As a prominent member of the 1980s Neo-Geo movement (also known as Neo-Geometric Conceptualism), Halley joined artists like Jeff Koons and Annette Lemieux in using abstraction to critique the individualism and materialism of Ronald Reagan’s America. When the movement emerged, Halley was particularly interested in modes of urban living that were at once insular and interlinked. City-dwellers were compartmentalised by the streets, floors and rooms of domestic space, and yet inextricably connected by technologies such as electrical grids and telephones. Undoubtedly, the same paradox endures four decades later in a post-internet world.
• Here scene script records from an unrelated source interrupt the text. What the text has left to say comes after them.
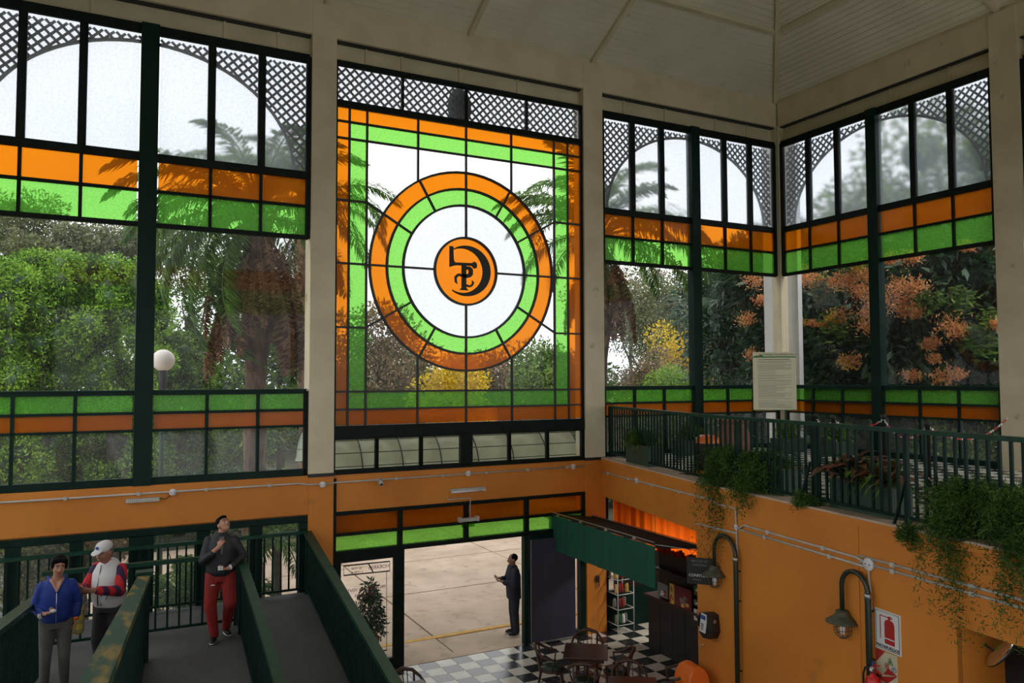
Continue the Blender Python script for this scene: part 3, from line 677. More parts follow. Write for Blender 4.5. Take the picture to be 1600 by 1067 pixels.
slab('ramp_lane','ramp',[(xlm(-2.4)+.02,-2.4,RZ),(xm(-2.4),-2.4,RZ),(xm(-11),-11,rampz('M',-11)),(xlm(-11)+.02,-11,rampz('M',-11))],'grey ribbed middle ramp lane sloping down from the landing')
slab('ramp_lane','ramp',[(xfl(-2.4),-2.4,RZ),(xlm(-2.4)-.02,-2.4,RZ),(xlm(-16.7)-.02,-16.7,rampz('L',-16.7)),(xfl(-16.7),-16.7,rampz('L',-16.7))],'grey ramp lane climbing towards the camera under the woman in blue')
slab('ramp_lane','ramp',[(-12.78,-.1,RZ),(-11.42,-.1,RZ),(xr(-12),-12,rampz('R',-12)),(xm(-12)+.03,-12,rampz('R',-12))],'dark grey ramp lane descending on the right beside the long railing')
railing('railing','green railing along the glazing at the back of the ramps',[(-16.5,-.16,RZ),(-11.50,-.16,RZ)],1.03,.135,posts=(0,),group=None)
railing('railing','short green railing behind the old man in the white vest',[(-15.3,-1.36,RZ),(-12.80,-1.42,RZ),(-12.80,-1.9,RZ)],1.03,.155,posts=(1,))
railing('railing','green handrail beside the man in red trousers, running towards the camera',[(-12.80,-1.9,RZ),(xm(-5),-5,RZ-.13),(xm(-11),-11,RZ-.43)],1.05,.13,posts=(0,),tw=.11)
lmr=railing('railing','worn green and yellow handrail climbing beside the woman in blue',[(xlm(-2.45),-2.45,RZ+.0),(xlm(-12.2),-12.2,rampz('L',-12.2))],1.08,.11,top='worn',posts=(0,),tw=.15,th=.06,post_w=.13)
piece('post_cap','rail',(xlm(-2.45),-2.45,RZ+1.13),(.2,.18,.07),lmr)
railing('railing','green handrail left of the woman in blue at the picture edge',[(xfl(-2.4),-2.4,RZ),(xfl(-11.5),-11.5,rampz('L',-11.5))],1.0,.11,posts=(0,),tw=.14)
railing('railing','long dark green railing descending towards the entrance hall, right of the ramps',[(-11.47,-.2,RZ),(xr(-12),-12,rampz('R',-12))],1.03,.11,posts=(0,),tw=.13,top='rail')
for (a,b,k0,k1,lab) in (((xr(-.1),-.1),(xr(-12),-12),rampz('R',-.1),rampz('R',-12),'dark green side plate of the descending ramp'),((xm(-1.9)+.02,-1.9),(xm(-11)+.02,-11),RZ,RZ-.4,'dark green side plate between the middle and right ramp lanes'),((xlm(-2.4),-2.4),(xlm(-12),-12),RZ,rampz('L',-12),'dark green side plate under the worn handrail')):
    m=MB(); v=[(a[0]-.015,a[1],k0+.06),(b[0]-.015,b[1],k1+.06),(b[0]-.015,b[1],k1-.4),(a[0]-.015,a[1],k0-.3)]; v+=[(x+.03,y,z) for x,y,z in v]
    m.add(v,[(0,1,2,3),(7,6,5,4),(0,4,5,1),(1,5,6,2),(2,6,7,3),(3,7,4,0)]); S(m.build('side_plate','green'),lab)
for (x,y,z) in ((-12.8,-2.3,1.45),(-14.1,-2.3,1.45),(-15.2,-2.3,1.45),(-15.3,-1.2,1.45),(-12.8,-1.2,1.45),(-12.1,-6,.75),(-14.3,-6,1.9),(-15.4,-6,1.9)):
    pass
ug=S(empty('ramp_supports'),'steel props under the ramps')
for (x,y,z) in ((-12.8,-2.3,1.45),(-14.1,-2.3,1.45),(-15.2,-2.3,1.45),(-16.4,-.7,1.45),(-12.9,-.7,1.45),(-11.8,-5,.85),(-12.9,-5,.85),(-13.3,-6,1.2),(-14.4,-6,1.2),(-14.3,-10,2.4),(-15.5,-10,2.4),(-15.4,-6,1.9)):
    piece('prop','green',(x,y,z/2),(.08,.08,z),ug)
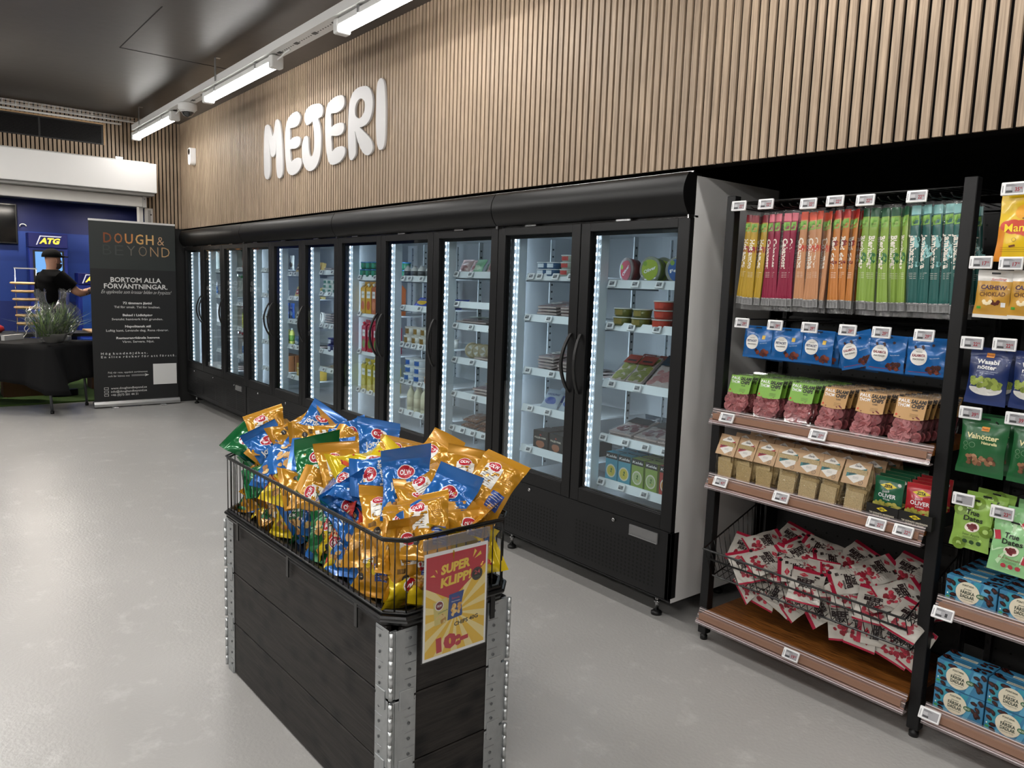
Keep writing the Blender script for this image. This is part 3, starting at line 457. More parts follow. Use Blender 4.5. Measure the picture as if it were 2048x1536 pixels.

As more and more of life moves online, Halley’s work speaks to the isolation of hyperconnectivity, as well as to enduring themes of social cohesion and power.

Bio

Peter Halley (he/him) was born in 1953 in New York, USA, where he continues to live and work.

Collections

Halley’s paintings appear in the collections of major institutions including Tate, Whitney, Guggenheim and MoMA.

Did you know?

In addition to a prolific painting career, Halley is also a renowned critical writer – specifically for his work on the digital revolution. He is also an educator, previously Director of Graduate Studies in Painting and Printmaking at Yale School of Art. Robert Nava cites him as a formative influence.